もはや民主派に安定を破壊されることもない完ぺきな制度改革である。愛国万歳。実は愛党。これに哀悼。香港民主派排除、制度改変が決定 直接選挙枠減、全人代可決(朝日新聞)
毎日新聞はこれを「香港「一国二制度」事実上終わる」といふ見出しで報じてゐるが事実上終わったのは同記事で倉田先生指摘の通り「香港民主化の動き」であつて一国両制はつまり「最初から事実上なかった」といふこと。鄧小平政権で一国両制を決めたとき前提としてあつたのは中国の成長と安定、そのなかで多少の政治改革が進むことが前提であつた。それが1997年の段階で崩れてゐたのだから香港でまともな一国両制などできなかつたのも道理。
蘋果日報は中共の勝手なやりくちを意図的に1面では報じずにきてゐたが、さすがにこの政治制度改悪は1面トップにせざるを得ぬ市民の参政権蹂躙。1面の下部に専制極権国家の例としてイランでは7千名近くが選挙権審査でDQされてゐると報じてゐる。明報には林鄭市長名による政府広告で「完善政治制度 落実愛国者治港」と。

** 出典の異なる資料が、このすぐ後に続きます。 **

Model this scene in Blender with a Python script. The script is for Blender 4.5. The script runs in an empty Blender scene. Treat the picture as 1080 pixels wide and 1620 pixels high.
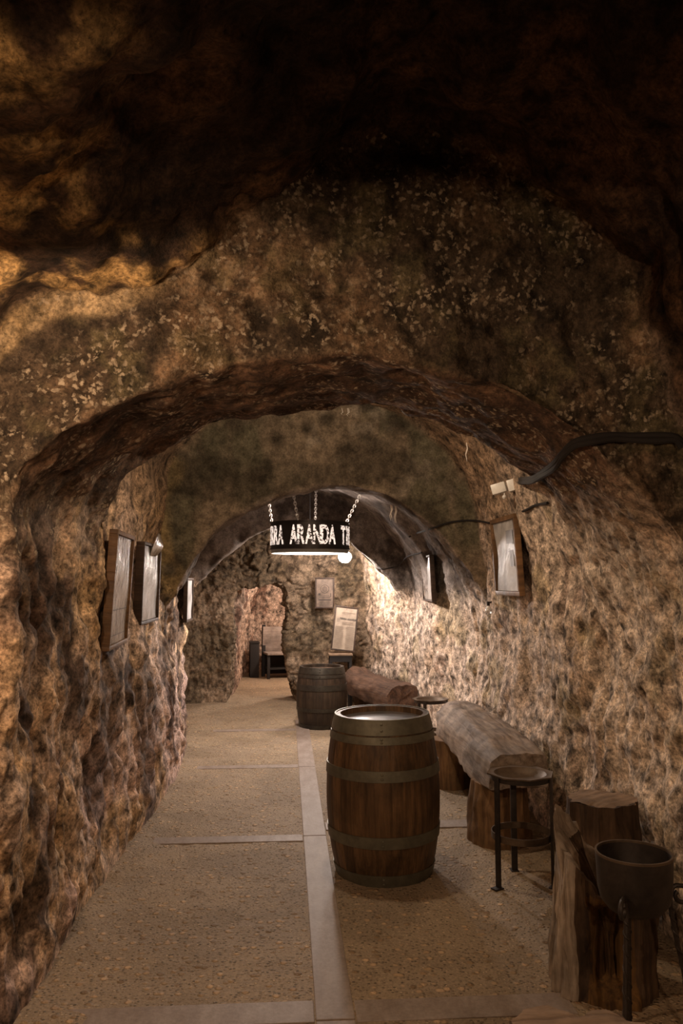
import bpy, bmesh, math, random
import numpy as np
from mathutils import Vector, Matrix
random.seed(4)
S = bpy.context.scene
COL = S.collection
PI = math.pi

# ------------------------------------------------------------------ camera
F = 1250.0                                   # focal length in pixels of the 1080x1620 frame
PITCH = math.atan(110 / F)
YAW = math.atan(88 / F * math.cos(PITCH))
cam = bpy.data.cameras.new('camera')
cam.sensor_width = 36.0
cam.lens = F / 1620 * 36.0
cam.clip_start = 0.05
cob = bpy.data.objects.new('camera', cam)
COL.objects.link(cob)
cob.location = (0, 0, 1.7)
cob.rotation_euler = (PI / 2 + PITCH, 0, -YAW)
S.camera = cob

# ------------------------------------------------------------------ world, exposure, lights
w = bpy.data.worlds.new('world')
S.world = w
w.use_nodes = True
w.node_tree.nodes['Background'].inputs[0].default_value = (0.5, 0.3, 0.2, 1)
w.node_tree.nodes['Background'].inputs[1].default_value = 0.0
S.view_settings.view_transform = 'Standard'
S.view_settings.look = 'None'
S.view_settings.exposure = 0.0
S.view_settings.gamma = 1.0


def light(name, typ, loc, energy, color, **kw):
    l = bpy.data.lights.new(name, typ)
    l.energy = energy
    l.color = color
    for k, v in kw.items():
        if k != 'target':
            setattr(l, k, v)
    o = bpy.data.objects.new(name, l)
    COL.objects.link(o)
    o.location = loc
    if 'target' in kw:
        o.rotation_euler = (Vector(kw['target']) - Vector(loc)).to_track_quat('-Z', 'Y').to_euler()
    return o


COLD = (1.0, 0.85, 0.76)
WARM = (1.0, 0.66, 0.41)
light('ring_lamp_light', 'POINT', (0.25, 8.30, 2.065), 175, COLD, shadow_soft_size=0.06)
light('flood_light', 'POINT', (0.765, 10.28, 2.03), 240, COLD, shadow_soft_size=0.11)
light('passage_light', 'POINT', (0.75, 13.3, 1.95), 150, (1.0, 0.82, 0.68), shadow_soft_size=0.08)
light('wall_sconce_light', 'SPOT', (-0.98, 2.2, 2.3), 60, WARM, shadow_soft_size=0.07,
      spot_size=math.radians(163), spot_blend=0.10, target=(-0.962, 3.012, 1.717))
light('rear_chamber_light', 'SPOT', (0.35, -1.5, 2.45), 135, WARM, shadow_soft_size=0.05,
      spot_size=math.radians(120), spot_blend=0.06, target=(0.35, -0.844, 1.715))
light('vault_light', 'POINT', (0.35, 4.95, 2.93), 55, (1.0, 0.78, 0.55), shadow_soft_size=0.06)


# ------------------------------------------------------------------ numpy noise
def _h(ix, iy, iz, s):
    n = (ix * 374761393 + iy * 668265263 + iz * 1440662683 + s * 974634777) & 0xffffffff
    n = ((n ^ (n >> 13)) * 1274126177) & 0xffffffff
    n = ((n ^ (n >> 15)) * 2246822519) & 0xffffffff
    return (n ^ (n >> 16)) & 0xffffffff


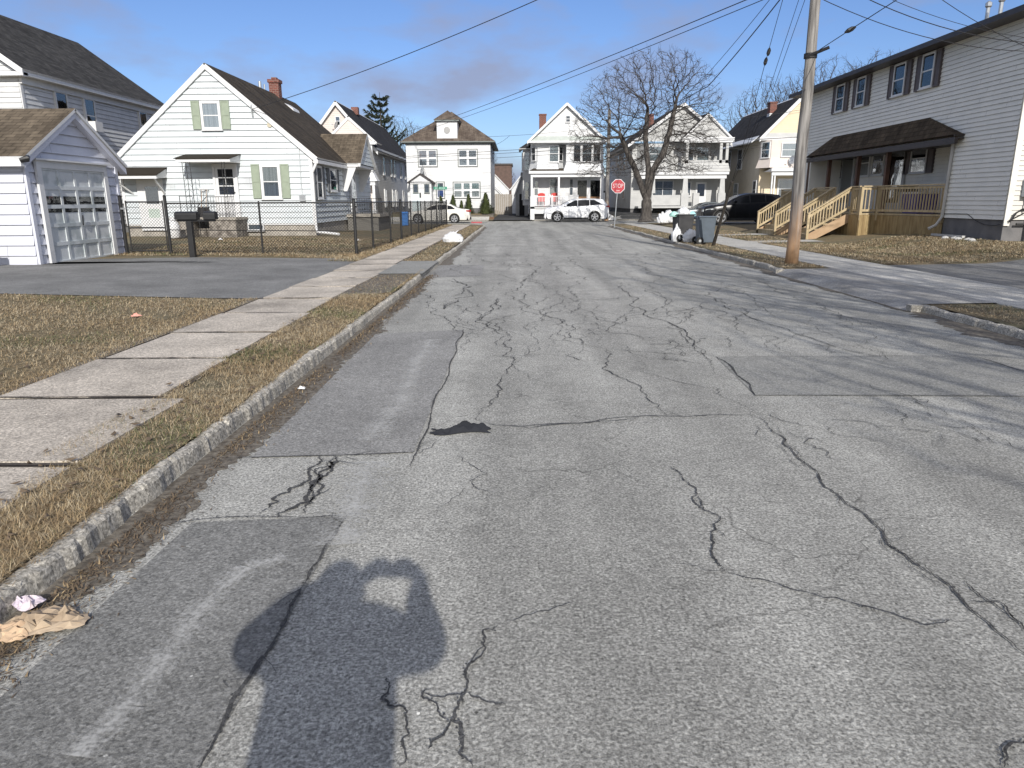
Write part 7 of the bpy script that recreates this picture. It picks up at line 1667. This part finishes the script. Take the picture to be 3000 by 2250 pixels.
# ================================================================== THE PHOTOGRAPHER
def person():
    root=thing('person','person in a dark jacket standing at the camera holding up a phone','person',(-.275,-.30,0),local=True)
    me=bpy.data.meshes.new('body'); bx=0; 
    V=[];E_=[];Rr=[]
    def add(p,r_,par=None):
        V.append(p); Rr.append(r_ if isinstance(r_,tuple) else (r_,r_)); 
        if par is not None: E_.append((par,len(V)-1))
        return len(V)-1
    pel=add((0,0,.95),(.245,.16)); wa=add((0,.0,1.1),(.24,.16),pel); chs=add((0,.0,1.33),(.25,.16),wa); nk0=add((0,0,1.47),(.17,.12),chs); nk=add((-.03,.03,1.57),.08,nk0); hd=add((-.045,.06,1.62),(.092,.095),nk); h2=add((-.045,.07,1.67),(.092,.095),hd); h3=add((-.02,.07,1.71),(.06,.06),h2)
    for s in (1,-1):
        hip=add((s*.10,0,.88),.105,pel); kn=add((s*.12,.02,.48),.072,hip); an_=add((s*.13,-.01,.09),.05,kn); ft_=add((s*.15,.16,.045),.04,an_)
        sh=add((s*.22,0,1.46),.10,nk0); el=add((s*.355-(.025 if s>0 else 0),.12,1.36),.09,sh); mi_=add((s*.225+(.05 if s>0 else .02),.20,1.50),.060 if s>0 else .08,el); wr=add((s*.115+.165,.255,1.58),.034,mi_); add((s*.085+.165,.265,1.60),(.03,.02),wr)
    me.from_pydata(V,E_,[]); me.materials.append(mat('dark_jacket_cloth',(.03,.03,.04),.9)); o=bpy.data.objects.new('body',me); COL.objects.link(o); o.parent=root
    sk=o.modifiers.new('skin','SKIN'); 
    for i,r_ in enumerate(Rr): me.skin_vertices[0].data[i].radius=r_ ; 
    me.skin_vertices[0].data[0].use_root=True
    sb__=o.modifiers.new('sub','SUBSURF'); sb__.levels=2; sb__.render_levels=2
    # hands: palm + five bent fingers each closing on the phone edge
    for s in (1,-1):
        b=B(); px,pz=s*.088+.15,1.60
        b.tube([(px+s*.03,.265,pz-.02),(px+s*.012,.275,pz),(px,.28,pz+.015)],[.022,.030,.022],8)
        for k,(dz_,ln) in enumerate(((.035,.075),(.015,.082),(-.006,.078),(-.027,.062))):
            b.tube([(px,.28,pz+dz_),(px-s*.012,.292,pz+dz_),(px-s*ln*.6,.292,pz+dz_+.004),(px-s*ln,.285,pz+dz_+.004)],[.010,.0095,.0085,.0065],6)
        b.tube([(px+s*.015,.265,pz-.03),(px-s*.01,.252,pz-.028),(px-s*.035,.254,pz-.015)],[.012,.0105,.008],6)
        b.done('hand',mat('skin',(.45,.28,.2),.6),root,smooth=True)
    B().box(-.078+.06,.078+.06,.390,.398,1.563,1.637).done('phone',M_black,root) if 0 else None
    b=B(); b.box(-.02,.137,.388,.396,1.562,1.636)
    ph=thing('phone','black phone held level in both hands at the camera position','phone',(-.08,-.03,1.56)); 
    B().box(-.2,-.042,-.034,-.026,1.563,1.637).done('case',M_black,ph,bev=.003)
    b=B(); n=14   # cap of hair
    for i in range(n):
        for j in range(6):
            P=[]
            for (ii,jj) in ((i,j),(i+1,j),(i+1,j+1),(i,j+1)):
                a=2*math.pi*ii/n; t=math.pi*.5*jj/6; P.append((-.045+.098*math.cos(a)*math.cos(t),.06+.115*math.sin(a)*math.cos(t),1.65+.10*math.sin(t)))
            b.face(P)
    b.done('hair',mat('dark_hair',(.03,.02,.015)),root,fixn=False)
person()

# ================================================================== GRASS BLADES
def blades(name,pts,n,h,m3,w=.0017,flat_=1.5,probs=(.45,.4,.15)):
    """pts: function(n)->x,y arrays. lying, tangled dead turf blades as slim triangles"""
    x,y=pts(n); n=len(x); z=np.array([Z(a,b_) for a,b_ in zip(x,y)])+.012
    keep=(np.sin(x*3.3+2*np.sin(y*1.9))+np.sin(y*4.1+x*1.3)+rng.normal(0,.6,n))<1.55; x,y,z=x[keep],y[keep],z[keep]; n=len(x)
    a=rng.uniform(0,2*np.pi,n); l=rng.uniform(.5,1.15,n)*h; tilt=.03+rng.uniform(.0,1,n)**(1+flat_)*.95
    dx,dy,dz_=np.cos(a)*np.cos(tilt),np.sin(a)*np.cos(tilt),np.sin(tilt); px,py=-np.sin(a),np.cos(a); dist=np.maximum(1,np.hypot(x,y)/5.)**.55; ww=w*rng.uniform(.7,1.6,n)*dist
    v=np.empty((n,3,3)); v[:,0]=np.stack([x-px*ww,y-py*ww,z],1); v[:,1]=np.stack([x+px*ww,y+py*ww,z],1); v[:,2]=np.stack([x+dx*l,y+dy*l,z+dz_*l],1)
    me=bpy.data.meshes.new(name); me.vertices.add(3*n); me.vertices.foreach_set('co',v.reshape(-1)); me.loops.add(3*n); me.loops.foreach_set('vertex_index',np.arange(3*n)); me.polygons.add(n); me.polygons.foreach_set('loop_start',np.arange(0,3*n,3))
    for mm in m3: me.materials.append(mm)
    gi=(np.sin(x*1.9+np.sin(y*1.3)*2)+np.sin(y*2.3+x*.7)+rng.normal(0,.9,n)); g2=np.sin(x*2.7+1+np.sin(y*3.1))+np.sin(y*1.7-x)+rng.normal(0,.8,n); idx=np.where(gi>1.9,2,np.where(g2>1.2,1,np.where(rng.random(n)<probs[0]/(probs[0]+probs[1]),0,1)))
    me.polygons.foreach_set('material_index',idx.astype(np.int32)); me.update(); me.validate()
    o=bpy.data.objects.new(name,me); COL.objects.link(o); return tag(o,kind='stuff',label='dry tangled winter grass',cat='grass')
def rect(x0,x1,y0,y1,pw=2.):
    def f(n): t=rng.random(n)**pw; return rng.uniform(x0,x1,n),y0+(y1-y0)*t
    return f
G3=(M_straw,M_tan,M_green)
def strip(n):
    t=rng.random(n)**1.8; y=1.0+14*t; xl=np.where(y<4,-2.64,np.where(y<9,-2.86,-2.93)); x=xl+(rng.random(n)**.85)*(-2.12-xl); k=(y<11.8)|(rng.random(n)<.15); return x[k],y[k]
blades('grass',strip,105000,.052,G3); 
blades('grass',rect(-4.35,-4.10,.5,11.3,1.2),9000,.05,G3)
def spill(n):
    y=1.+10.5*rng.random(n)**1.5; c=-2.84+np.where(y<4,.20,0)+.06*np.sin(y*2.7)+.04*np.sin(y*6.1+1); return c+np.abs(rng.normal(0,.05,n)),y
blades('grass',spill,9000,.055,G3)
blades('grass',rect(-9.5,-4.1,4.2,11.2,1.),120000,.055,G3,w=.0019)
blades('grass',rect(-2.95,-2.15,18.4,44,1.3),9000,.07,G3,w=.0028)
blades('grass',rect(-11.5,-4.15,19.4,29,1.2),50000,.08,G3,w=.003); blades('grass',rect(-4.9,-4.1,18.5,47,1.4),14000,.11,G3,w=.0028)
blades('grass',rect(8.6,13.5,16.9,24.5,1.),60000,.06,G3,w=.003); blades('grass',rect(6.05,6.98,16.2,44,1.5),12000,.06,G3,w=.003); blades('grass',rect(6.05,6.98,6.0,10.2,1.),9000,.06,G3)
blades('grass',rect(8.6,10.2,24.5,36,1.),6000,.08,G3,w=.003)
# dry leaves and stalks washed against the kerbs
M_leaf=mat('dead_leaf',(.16,.115,.07),.8,(.08,.058,.038),ns=12)
def gut(n): y=.9+15*rng.random(n)**1.7; return -1.96+np.abs(rng.normal(0,.10,n)),y
o=blades('dead_leaves',gut,11000,.035,(M_tan,M_leaf,M_leaf),w=.003,probs=(.3,.7,0)); o['label']='dead leaf and stalk litter in the left gutter'; o['category']='litter'
me=o.data; co=np.empty(len(me.vertices)*3); me.vertices.foreach_get('co',co); co=co.reshape(-1,3); co[:,2]-=.104; me.vertices.foreach_set('co',co.reshape(-1)); me.update()

def overk(n): y=1+15*rng.random(n)**1.6; return -2.14+np.abs(rng.normal(0,.035,n)),y
blades('grass',overk,7000,.05,G3)
def leaves(name,pts,n,lab):
    x,y=pts(n); n=len(x); V=[];Fc=[]
    for a,b_ in zip(x,y):
        z=Z(a,b_)+.02+random.uniform(0,.02); t=random.uniform(0,6.28); r=random.uniform(.018,.04); c,s=math.cos(t),math.sin(t); i=len(V)
        V+=[(a+c*r,b_+s*r,z+random.uniform(0,.02)),(a-s*r*.6,b_+c*r*.6,z),(a-c*r,b_-s*r,z+random.uniform(0,.02)),(a+s*r*.6,b_-c*r*.6,z+.005)]; Fc.append((i,i+1,i+2,i+3))
    me=bpy.data.meshes.new(name); me.from_pydata(V,[],Fc); me.materials.append(M_leaf); o=bpy.data.objects.new(name,me); COL.objects.link(o); tag(o,lab,'leaves',kind='stuff')
leaves('dead_leaves',rect(-10,-4.2,3.5,11.2),420,'dead brown leaves scattered on the left lawn')
leaves('dead_leaves',rect(-2.9,-2.15,1.2,15),260,'dead brown leaves scattered on the left verge')
leaves('dead_leaves',rect(-10,-4.8,19.6,29),240,'dead brown leaves on the fenced lawn')
leaves('dead_leaves',rect(8.7,13.2,17,24),220,'dead brown leaves on the duplex lawn')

この選挙制度変更で(明報の分析によれば)汎民主派は立法会で90議席中16議席確保が最大。5分の1にも満たない議席では何もできない。これを分析した蔡子強先生はもう次の選挙では投票率が大幅に下がり民意が政府から遠く乖離するだらう、と。御意。
明報で、この李先知の政治コラムが指摘してゐることは中共は2004年の全人代常委が決定した香港の5ステップによる政治制度改革案すら否定したといふこと。
- 先由特首向人大常委會提出修改有關選舉辦法
- 須由人大常委會確定
- 並須獲立法會三分之二議員通過
- 特首同意立法會的議案
- 特首提交人大常委會批准或備案,修改方可生效。
これまでの10年で3度、行政長官が改革案提出に挑んだが、どれも失敗してゐる。どれだけの政治的意思が一党独裁といふ政治体制のなかで徒労に終はつたことか。